One month ago today, ProPublica published a piece entitled “How the Bankruptcy System is Failing Black Americans”. Memphis, as the “bankruptcy capital of the U.S.”, is featured prominently, told in part through the story of Novasha Miller and her boys as she falls into Chapter 13 bankruptcy. How did they get there? Why has the City—and our system—failed them? Why have we failed them? Most importantly, where do we go from here?

These are the question that we have been asking ever since reading that report, and during this Tuesday’s Government Affairs Committee, we started asking those questions of our fellow councilmembers and fellow citizens. Over the next several months, through a host of targeted public policy interventions focused on the specific issue of bankruptcy as seen in Novasha’s story, the specific issue of early childhood as seen in her sons, and the wholistic view of systemic and entrenched poverty in the City of Memphis.

This last, big picture view is especially important for two reasons. First, of course, to truly change Memphis’ course, it will take an intentional redesign with a view of the entire system. Secondly, and relatedly, it was this systemic view that Martin Luther King Jr. had when he came to Memphis in spring of 1968 for the Poor People’s Campaign and the striking sanitation workers. As we approach MLK50, it’s long past due that we took up his legacy of a systemic approach to our City’s poverty.

On the issue of bankruptcy, only in the South—stretching from North Carolina to Texas—do most citizens file for Chapter 13 bankruptcy instead of Chapter 7. Meanwhile, in Memphis, less than one-third of filers stay in the debt repayment programs, and in 2015, half of Memphians filing for Chapter 13 bankruptcy had previously filed in the past five years. Rather than eliminating debt, Chapter 13 bankruptcy appears to be magnifying it.

This is unacceptable, and we plan to act. We are still exploring the possible options, but our key take-away from the article was that there’s only about $1,000 up-front standing between someone stuck in Chapter 13 and someone getting into Chapter 7. What if the City could partner with a private non-profit to run a micro-loan fund that helps poor Memphians bridge that gap and still pay it back—all the while building credit, just like in Chapter 13—but paying interest rates set by a non-profit with only the citizens best interests at heart?

Zooming out, how did Novasha even get into bankruptcy, what is the impact on her clearly blameless children, and what can we do about it?

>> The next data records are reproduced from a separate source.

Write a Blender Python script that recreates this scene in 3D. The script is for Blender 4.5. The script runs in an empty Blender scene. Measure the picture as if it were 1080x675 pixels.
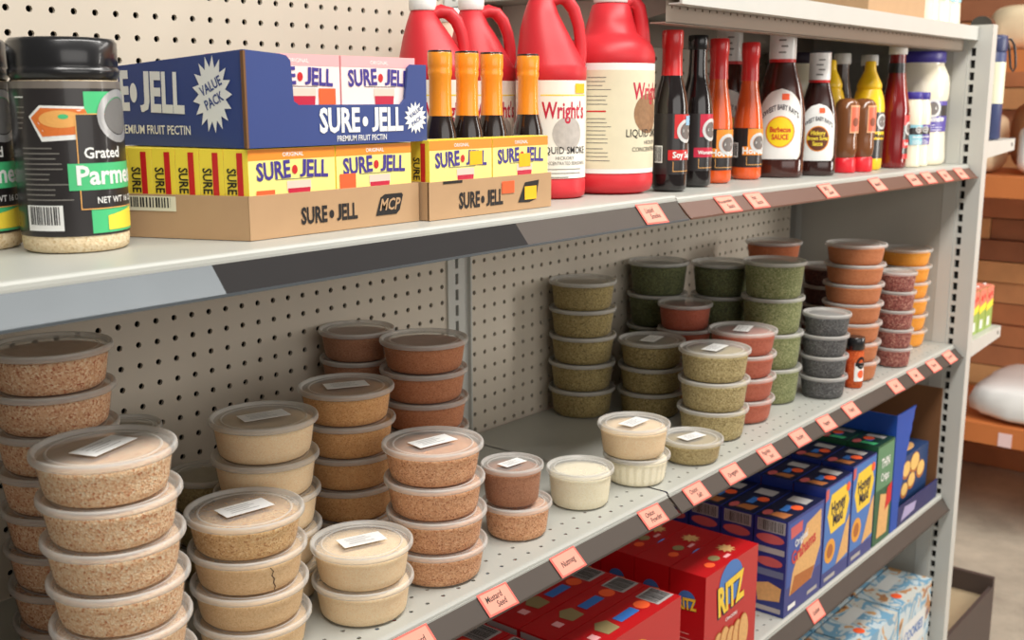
import bpy, math, random
from mathutils import Vector, Matrix
random.seed(7)
SC = bpy.context.scene
COL = SC.collection
H0 = 0.95            # height of the middle shelf above the floor; all z below are relative to it
IN = 0.0254
PI = math.pi
W, D = 1.212, 0.392  # section width, shelf depth
ZU, ZB, ZT = 0.417, -0.353, 0.687

# ------------------------------------------------------------------ materials
def lin(c):
    r = []
    for v in c:
        v = v / 255.0
        r.append(v / 12.92 if v <= 0.04045 else ((v + 0.055) / 1.055) ** 2.4)
    return (r[0], r[1], r[2], 1.0)

def _new(name):
    m = bpy.data.materials.new(name)
    m.use_nodes = True
    return m, m.node_tree.nodes, m.node_tree.links, m.node_tree.nodes['Principled BSDF']

MATS = {}
def mat(name, c, rough=0.5, metal=0.0, var=0.06, scale=30.0, coat=0.0, spec=0.5, bump=0.0):
    """plain painted / printed surface with faint procedural mottling"""
    if name in MATS: return MATS[name]
    m, n, l, b = _new(name)
    tc = n.new('ShaderNodeTexCoord')
    nz = n.new('ShaderNodeTexNoise'); nz.inputs['Scale'].default_value = scale; nz.inputs['Detail'].default_value = 4
    l.new(tc.outputs['Object'], nz.inputs['Vector'])
    mx = n.new('ShaderNodeMix'); mx.data_type = 'RGBA'
    a = lin(c)
    mx.inputs[6].default_value = (a[0]*(1-var), a[1]*(1-var), a[2]*(1-var), 1)
    mx.inputs[7].default_value = (min(1, a[0]*(1+var)), min(1, a[1]*(1+var)), min(1, a[2]*(1+var)), 1)
    l.new(nz.outputs['Fac'], mx.inputs[0]); l.new(mx.outputs[2], b.inputs['Base Color'])
    b.inputs['Roughness'].default_value = rough; b.inputs['Metallic'].default_value = metal
    b.inputs['Coat Weight'].default_value = coat; b.inputs['Coat Roughness'].default_value = 0.08
    b.inputs['Specular IOR Level'].default_value = spec
    if bump:
        bp = n.new('ShaderNodeBump'); bp.inputs['Strength'].default_value = bump; bp.inputs['Distance'].default_value = 0.002
        l.new(nz.outputs['Fac'], bp.inputs['Height']); l.new(bp.outputs['Normal'], b.inputs['Normal'])
    MATS[name] = m
    return m

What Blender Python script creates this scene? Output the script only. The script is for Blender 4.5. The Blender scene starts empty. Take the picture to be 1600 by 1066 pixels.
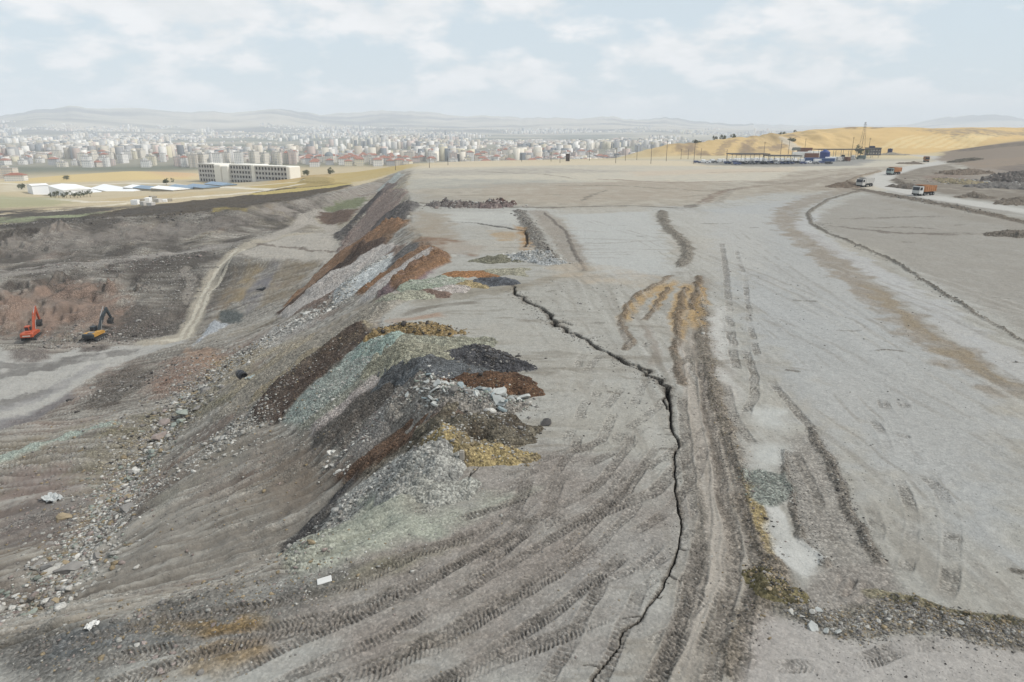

– Substandard Housing: Rampant throughout the City—and particularly in Whitehaven, where Novasha resided—are single- and multi-family rental units in deplorable condition, often owned by absentee landlords with no stake in their residents or Memphis itself. Together, we are working with the Blight Elimination Steering Committee to soon introduce legislation to address Chronic Nuisance Properties, the need to mandate local property managers, and an overhaul of the City’s outdated Property Maintenance Code. This is on top of the work that Councilwoman Robinson has done over the past year to increase funding for low-income home weatherization and to support the Green and Healthy Homes Initiative.

– Utilities: As Chairwoman of the MLGW Committee, Councilwoman Robinson plans to dig into the issue of cutoffs and utility debt in her committee over the coming months. Last year, MLGW cut off customers’ electricity for nonpayment 98,000 times, and the system only has a little more than 300k residential customers

– Transit: One of the primary reasons folks reasonably choose Chapter 13 is to hold on to their cars. But why do they need those vehicles so desperately? We’re going to lead the way—through the Memphis 3.0 process—to reinvest in MATA. On top of that, for those who still want and need vehicles, thousands lose their licenses to court fees and unnecessary suspensions: in his role as Chair of Government Affairs, Councilman Conrad will be leading our newly hired lobbyists to reform this criminal justice consequence gone wrong.

– Education & Early Childhood: Councilman Conrad has been focused this year on how the City can impact our youngest citizens in a meaningful way. Expect legislation soon.

Whether we’re just focused on bankruptcy or zooming out to the big picture, these are big and complicated issues, but they’re critical and necessary to face. Today, we start the conversation. Between now and April, and long after, we will act—join us.